Now, since \[h = 2t - 1\] then
\[ \Rightarrow t = \dfrac{{h + 1}}{2}\]
Therefore, substituting \[t = \dfrac{{h + 1}}{2}\] in \[k = {t^2} + 1\] , we can write
\[ \Rightarrow k = {\left( {\dfrac{{h + 1}}{2}} \right)^2} + 1\]
That gives us,
\[ \Rightarrow k - 1 = \dfrac{{{{\left( {h + 1} \right)}^2}}}{4}\]
Hence, we get
\[ \Rightarrow 4\left( {k - 1} \right) = {\left( {h + 1} \right)^2}\]
Now, taking locus of all the arbitrary points of the mirror image of parabola, we can write its equation as
\[ \Rightarrow 4\left( {y - 1} \right) = {\left( {x + 1} \right)^2}\]
\[ \therefore {\left( {x + 1} \right)^2} = 4\left( {y - 1} \right)\]
That is the required equation of the other parabola.
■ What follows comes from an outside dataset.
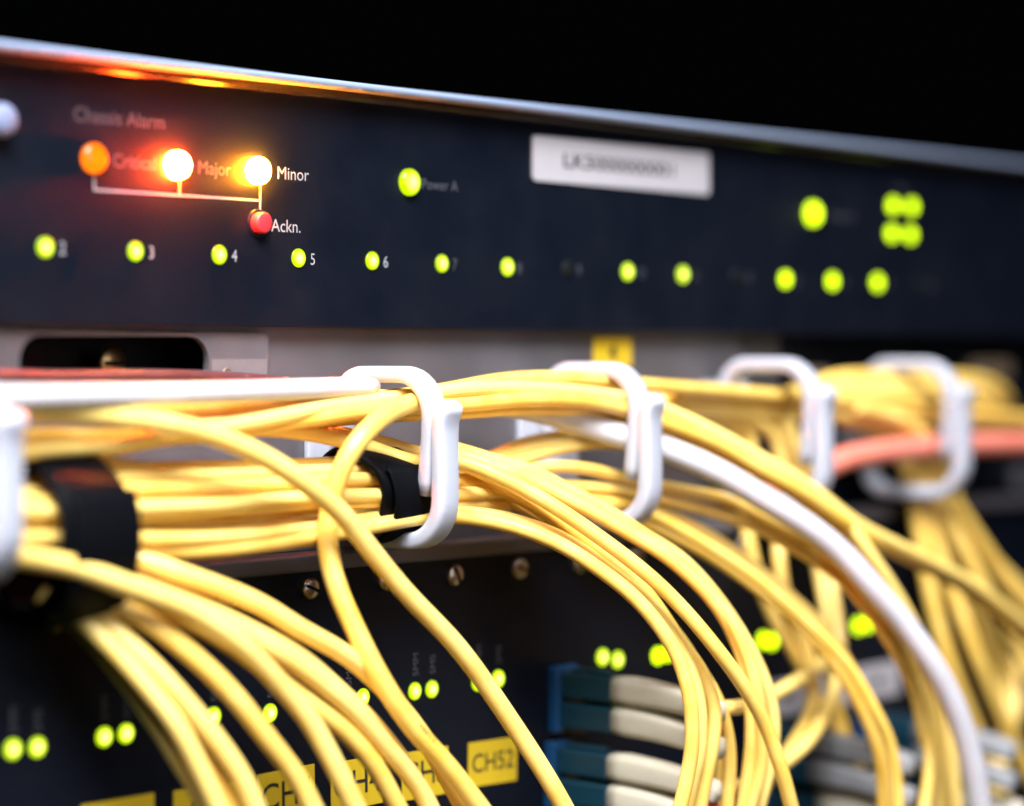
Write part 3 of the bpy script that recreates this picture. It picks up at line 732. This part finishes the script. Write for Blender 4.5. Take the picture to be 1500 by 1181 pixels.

Therefore, the mirror image of the parabola \[{y^2} = 4x\] in the tangent to the parabola at the point \[\left( {1,2} \right)\] is \[{\left( {x + 1} \right)^2} = 4\left( {y - 1} \right)\] .

Hence, the correct option is C.

Note: The standard form of an equation of a parabola is \[{y^2} = 4ax\] , where \[a > 0\]. The equation \[{y^2} = 4ax\] represents the equation of a parabola whose coordinates of the vertex is at \[\left( {0,{\text{ }}0} \right)\]. The coordinates of the focus are \[\left( { - {\text{ }}a,{\text{ }}0} \right)\].
The equation of directrix is \[x{\text{ }} = {\text{ }}a\] or \[x{\text{ }} - {\text{ }}a{\text{ }} = {\text{ }}0\] .
The equation of the axis is \[y{\text{ }} = {\text{ }}0\] , the axis is along the positive x-axis.The length of its latus rectum is \[4a\] and the distance between its vertex and focus is \[a\].